-- START --
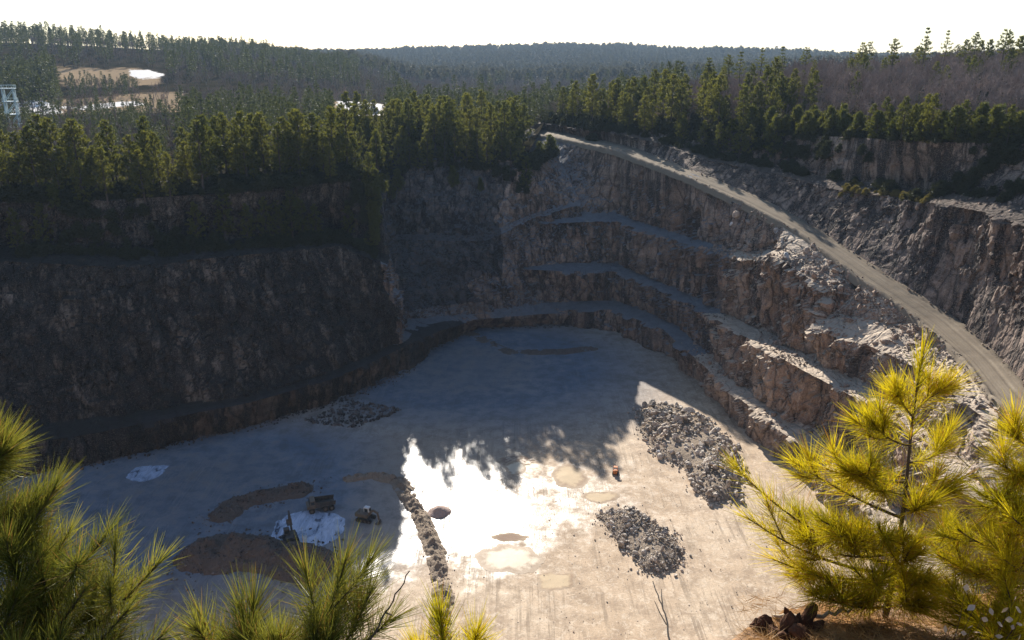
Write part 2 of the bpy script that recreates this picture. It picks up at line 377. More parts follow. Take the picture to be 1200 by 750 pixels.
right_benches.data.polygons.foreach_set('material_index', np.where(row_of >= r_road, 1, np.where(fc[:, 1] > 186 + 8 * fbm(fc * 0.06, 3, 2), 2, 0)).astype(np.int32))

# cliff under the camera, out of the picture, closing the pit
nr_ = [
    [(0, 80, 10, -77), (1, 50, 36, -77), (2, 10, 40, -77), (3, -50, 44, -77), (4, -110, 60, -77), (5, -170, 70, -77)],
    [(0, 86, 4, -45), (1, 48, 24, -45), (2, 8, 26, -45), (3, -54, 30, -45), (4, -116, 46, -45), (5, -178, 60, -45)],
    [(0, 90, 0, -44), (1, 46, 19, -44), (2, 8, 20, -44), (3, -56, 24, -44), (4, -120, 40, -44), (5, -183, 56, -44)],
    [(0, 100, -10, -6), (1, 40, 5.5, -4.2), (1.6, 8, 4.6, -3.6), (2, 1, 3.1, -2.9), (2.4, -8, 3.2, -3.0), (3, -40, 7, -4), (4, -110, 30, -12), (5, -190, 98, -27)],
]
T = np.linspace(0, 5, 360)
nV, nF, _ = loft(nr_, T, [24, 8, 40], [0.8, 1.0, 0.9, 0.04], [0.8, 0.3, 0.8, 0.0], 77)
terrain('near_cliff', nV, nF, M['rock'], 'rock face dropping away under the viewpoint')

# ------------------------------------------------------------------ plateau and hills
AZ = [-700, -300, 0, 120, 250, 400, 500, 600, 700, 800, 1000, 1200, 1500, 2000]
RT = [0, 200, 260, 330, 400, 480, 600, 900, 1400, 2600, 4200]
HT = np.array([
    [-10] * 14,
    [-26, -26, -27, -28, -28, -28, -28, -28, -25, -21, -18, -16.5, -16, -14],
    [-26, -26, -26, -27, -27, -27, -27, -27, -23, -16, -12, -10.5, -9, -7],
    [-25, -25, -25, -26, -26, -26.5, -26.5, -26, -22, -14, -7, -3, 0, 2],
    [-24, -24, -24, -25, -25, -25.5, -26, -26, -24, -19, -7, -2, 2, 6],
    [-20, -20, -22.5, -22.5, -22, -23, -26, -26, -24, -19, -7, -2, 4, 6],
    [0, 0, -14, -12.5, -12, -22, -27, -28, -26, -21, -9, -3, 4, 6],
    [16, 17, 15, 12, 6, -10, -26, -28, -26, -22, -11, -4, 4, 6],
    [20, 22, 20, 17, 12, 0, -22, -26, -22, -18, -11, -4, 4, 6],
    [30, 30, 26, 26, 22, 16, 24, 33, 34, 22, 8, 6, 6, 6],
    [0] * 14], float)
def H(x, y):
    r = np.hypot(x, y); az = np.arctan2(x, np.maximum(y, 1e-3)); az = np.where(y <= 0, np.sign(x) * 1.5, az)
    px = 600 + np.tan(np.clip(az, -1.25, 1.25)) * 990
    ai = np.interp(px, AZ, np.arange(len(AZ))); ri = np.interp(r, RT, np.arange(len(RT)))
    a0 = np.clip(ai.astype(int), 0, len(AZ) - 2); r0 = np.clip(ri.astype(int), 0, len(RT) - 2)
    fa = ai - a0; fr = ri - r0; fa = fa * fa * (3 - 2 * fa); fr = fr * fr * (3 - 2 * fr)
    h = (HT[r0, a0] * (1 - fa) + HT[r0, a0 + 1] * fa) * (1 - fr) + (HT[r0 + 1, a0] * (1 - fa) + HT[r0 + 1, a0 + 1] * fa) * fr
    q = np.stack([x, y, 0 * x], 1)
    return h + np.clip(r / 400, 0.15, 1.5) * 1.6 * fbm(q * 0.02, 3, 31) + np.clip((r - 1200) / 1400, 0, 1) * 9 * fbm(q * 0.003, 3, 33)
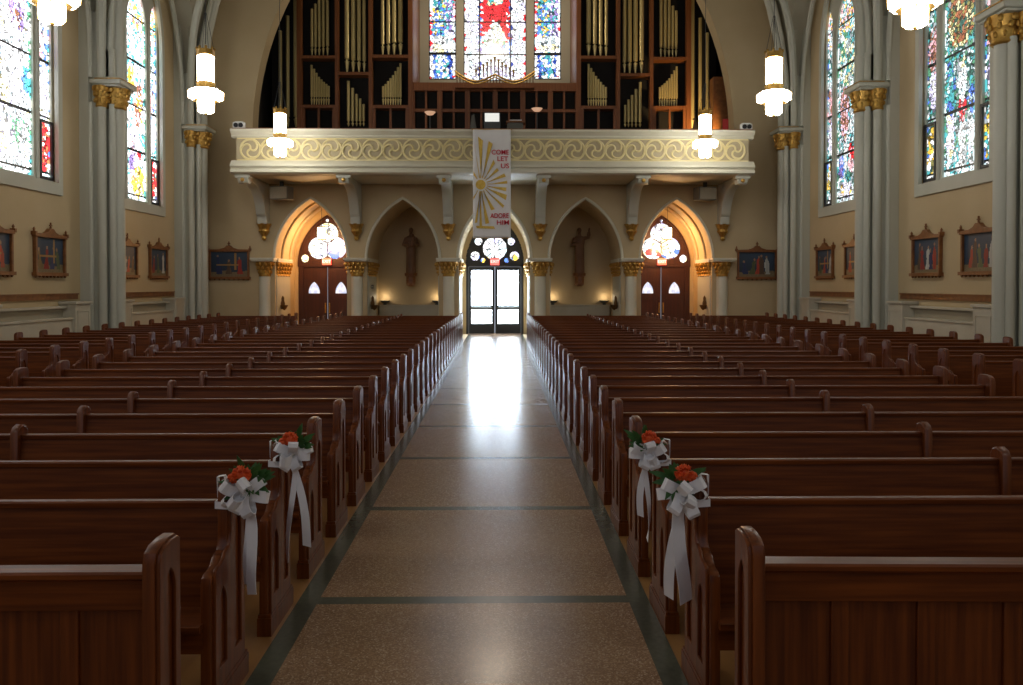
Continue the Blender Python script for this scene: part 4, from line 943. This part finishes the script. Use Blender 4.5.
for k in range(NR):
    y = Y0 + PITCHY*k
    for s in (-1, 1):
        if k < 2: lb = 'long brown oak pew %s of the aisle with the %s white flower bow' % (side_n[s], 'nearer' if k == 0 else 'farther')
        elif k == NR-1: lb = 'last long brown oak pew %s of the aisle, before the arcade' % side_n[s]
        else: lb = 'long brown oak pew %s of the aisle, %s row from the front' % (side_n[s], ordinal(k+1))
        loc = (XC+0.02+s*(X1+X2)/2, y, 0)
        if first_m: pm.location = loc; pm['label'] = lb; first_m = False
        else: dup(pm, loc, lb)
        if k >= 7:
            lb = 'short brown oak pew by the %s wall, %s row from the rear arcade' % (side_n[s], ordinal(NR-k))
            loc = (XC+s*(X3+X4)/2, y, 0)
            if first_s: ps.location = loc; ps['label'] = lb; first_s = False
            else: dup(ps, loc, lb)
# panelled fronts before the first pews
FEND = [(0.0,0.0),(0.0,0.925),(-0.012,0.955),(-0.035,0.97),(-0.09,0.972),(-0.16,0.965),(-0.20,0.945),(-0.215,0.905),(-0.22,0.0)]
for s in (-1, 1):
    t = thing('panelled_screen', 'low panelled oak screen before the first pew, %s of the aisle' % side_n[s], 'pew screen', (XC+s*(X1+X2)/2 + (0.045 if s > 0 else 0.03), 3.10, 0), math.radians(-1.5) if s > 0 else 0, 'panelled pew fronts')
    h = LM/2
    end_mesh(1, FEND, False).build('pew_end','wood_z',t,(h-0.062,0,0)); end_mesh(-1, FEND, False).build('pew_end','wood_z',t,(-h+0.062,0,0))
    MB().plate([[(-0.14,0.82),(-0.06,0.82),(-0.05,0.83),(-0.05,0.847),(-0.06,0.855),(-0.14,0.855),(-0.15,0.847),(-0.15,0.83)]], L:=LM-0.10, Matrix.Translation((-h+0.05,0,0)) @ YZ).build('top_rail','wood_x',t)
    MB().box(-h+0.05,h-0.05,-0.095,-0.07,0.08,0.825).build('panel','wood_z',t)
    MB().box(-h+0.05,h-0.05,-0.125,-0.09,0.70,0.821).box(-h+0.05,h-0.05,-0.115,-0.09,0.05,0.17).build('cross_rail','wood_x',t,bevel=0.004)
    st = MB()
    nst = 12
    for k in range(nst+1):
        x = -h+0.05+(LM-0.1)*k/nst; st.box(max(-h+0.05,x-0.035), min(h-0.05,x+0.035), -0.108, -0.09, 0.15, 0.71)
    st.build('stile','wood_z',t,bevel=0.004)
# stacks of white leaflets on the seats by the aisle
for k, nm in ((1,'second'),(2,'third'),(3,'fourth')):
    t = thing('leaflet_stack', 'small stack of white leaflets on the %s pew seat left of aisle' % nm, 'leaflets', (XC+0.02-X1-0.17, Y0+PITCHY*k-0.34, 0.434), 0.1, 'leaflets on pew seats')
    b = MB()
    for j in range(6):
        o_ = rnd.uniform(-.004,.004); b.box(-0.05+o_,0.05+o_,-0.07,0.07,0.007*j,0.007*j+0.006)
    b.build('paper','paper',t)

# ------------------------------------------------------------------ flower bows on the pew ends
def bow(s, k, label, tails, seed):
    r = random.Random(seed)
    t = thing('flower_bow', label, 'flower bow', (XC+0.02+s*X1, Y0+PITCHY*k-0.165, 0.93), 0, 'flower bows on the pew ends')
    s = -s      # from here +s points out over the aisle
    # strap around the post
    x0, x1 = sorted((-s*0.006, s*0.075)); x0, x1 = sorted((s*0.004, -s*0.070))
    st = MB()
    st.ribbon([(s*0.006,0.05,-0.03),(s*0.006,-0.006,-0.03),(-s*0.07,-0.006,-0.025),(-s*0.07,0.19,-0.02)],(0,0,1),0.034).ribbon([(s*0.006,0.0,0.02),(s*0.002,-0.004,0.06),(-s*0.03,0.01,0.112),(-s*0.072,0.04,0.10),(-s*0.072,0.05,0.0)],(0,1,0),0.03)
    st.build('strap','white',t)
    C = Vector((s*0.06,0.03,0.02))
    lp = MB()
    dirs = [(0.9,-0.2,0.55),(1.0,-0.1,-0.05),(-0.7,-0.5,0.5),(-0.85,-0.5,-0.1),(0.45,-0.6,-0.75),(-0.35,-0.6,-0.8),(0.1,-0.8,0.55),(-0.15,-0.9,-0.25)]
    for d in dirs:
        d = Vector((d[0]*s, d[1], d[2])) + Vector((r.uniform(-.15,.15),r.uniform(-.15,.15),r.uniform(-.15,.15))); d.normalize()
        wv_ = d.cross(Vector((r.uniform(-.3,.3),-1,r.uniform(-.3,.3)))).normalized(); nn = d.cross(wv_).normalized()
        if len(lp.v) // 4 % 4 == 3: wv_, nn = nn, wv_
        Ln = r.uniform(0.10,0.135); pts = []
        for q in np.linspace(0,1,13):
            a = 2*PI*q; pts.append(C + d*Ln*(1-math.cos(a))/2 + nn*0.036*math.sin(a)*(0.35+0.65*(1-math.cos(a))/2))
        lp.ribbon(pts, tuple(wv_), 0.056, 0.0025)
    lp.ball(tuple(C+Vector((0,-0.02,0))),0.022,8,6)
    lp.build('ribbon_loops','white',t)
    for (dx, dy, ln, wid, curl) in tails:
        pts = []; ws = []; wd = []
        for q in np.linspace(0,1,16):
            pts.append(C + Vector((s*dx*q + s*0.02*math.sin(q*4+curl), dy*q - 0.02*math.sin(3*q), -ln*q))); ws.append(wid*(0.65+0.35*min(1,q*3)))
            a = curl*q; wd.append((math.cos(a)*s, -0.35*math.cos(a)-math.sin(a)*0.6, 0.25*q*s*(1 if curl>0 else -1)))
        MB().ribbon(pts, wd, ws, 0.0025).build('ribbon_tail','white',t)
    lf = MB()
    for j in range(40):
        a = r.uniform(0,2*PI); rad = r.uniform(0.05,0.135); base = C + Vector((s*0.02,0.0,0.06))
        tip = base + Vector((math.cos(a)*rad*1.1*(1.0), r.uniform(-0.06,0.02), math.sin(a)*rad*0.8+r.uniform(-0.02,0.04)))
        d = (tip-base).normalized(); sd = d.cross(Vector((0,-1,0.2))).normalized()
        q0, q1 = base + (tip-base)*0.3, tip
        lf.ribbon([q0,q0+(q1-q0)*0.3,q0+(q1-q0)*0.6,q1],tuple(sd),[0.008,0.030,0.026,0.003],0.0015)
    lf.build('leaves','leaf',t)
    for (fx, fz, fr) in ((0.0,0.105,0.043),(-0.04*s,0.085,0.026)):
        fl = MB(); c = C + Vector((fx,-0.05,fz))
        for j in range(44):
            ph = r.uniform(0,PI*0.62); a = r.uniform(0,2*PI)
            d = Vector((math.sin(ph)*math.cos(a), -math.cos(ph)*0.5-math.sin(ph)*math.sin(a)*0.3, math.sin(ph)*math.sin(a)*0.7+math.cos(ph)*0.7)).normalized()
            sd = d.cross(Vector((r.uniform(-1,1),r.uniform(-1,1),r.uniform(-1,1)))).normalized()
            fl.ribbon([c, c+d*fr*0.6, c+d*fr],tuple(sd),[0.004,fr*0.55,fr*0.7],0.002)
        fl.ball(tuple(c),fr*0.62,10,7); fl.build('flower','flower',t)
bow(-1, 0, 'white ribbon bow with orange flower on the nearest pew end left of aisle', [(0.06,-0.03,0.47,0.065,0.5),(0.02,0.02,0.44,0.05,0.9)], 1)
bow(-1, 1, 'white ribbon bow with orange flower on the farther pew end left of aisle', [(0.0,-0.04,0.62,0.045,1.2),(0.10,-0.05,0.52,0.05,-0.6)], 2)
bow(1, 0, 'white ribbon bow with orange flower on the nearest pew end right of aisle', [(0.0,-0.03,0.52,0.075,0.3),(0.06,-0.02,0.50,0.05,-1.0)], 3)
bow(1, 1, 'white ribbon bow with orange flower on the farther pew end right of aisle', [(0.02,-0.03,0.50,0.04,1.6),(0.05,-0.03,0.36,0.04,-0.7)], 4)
-- END --
SET PROBLEM: Copy nothing but the lines from the top of the data down to the line containing "terrain('near_cliff', nV, nF, M['rock'], 'rock", and leave the pictures out.

FINISHED TASK:
Write part 2 of the bpy script that recreates this picture. It picks up at line 377. More parts follow. Take the picture to be 1200 by 750 pixels.
right_benches.data.polygons.foreach_set('material_index', np.where(row_of >= r_road, 1, np.where(fc[:, 1] > 186 + 8 * fbm(fc * 0.06, 3, 2), 2, 0)).astype(np.int32))

# cliff under the camera, out of the picture, closing the pit
nr_ = [
    [(0, 80, 10, -77), (1, 50, 36, -77), (2, 10, 40, -77), (3, -50, 44, -77), (4, -110, 60, -77), (5, -170, 70, -77)],
    [(0, 86, 4, -45), (1, 48, 24, -45), (2, 8, 26, -45), (3, -54, 30, -45), (4, -116, 46, -45), (5, -178, 60, -45)],
    [(0, 90, 0, -44), (1, 46, 19, -44), (2, 8, 20, -44), (3, -56, 24, -44), (4, -120, 40, -44), (5, -183, 56, -44)],
    [(0, 100, -10, -6), (1, 40, 5.5, -4.2), (1.6, 8, 4.6, -3.6), (2, 1, 3.1, -2.9), (2.4, -8, 3.2, -3.0), (3, -40, 7, -4), (4, -110, 30, -12), (5, -190, 98, -27)],
]
T = np.linspace(0, 5, 360)
nV, nF, _ = loft(nr_, T, [24, 8, 40], [0.8, 1.0, 0.9, 0.04], [0.8, 0.3, 0.8, 0.0], 77)
terrain('near_cliff', nV, nF, M['rock'], 'rock face dropping away under the viewpoint')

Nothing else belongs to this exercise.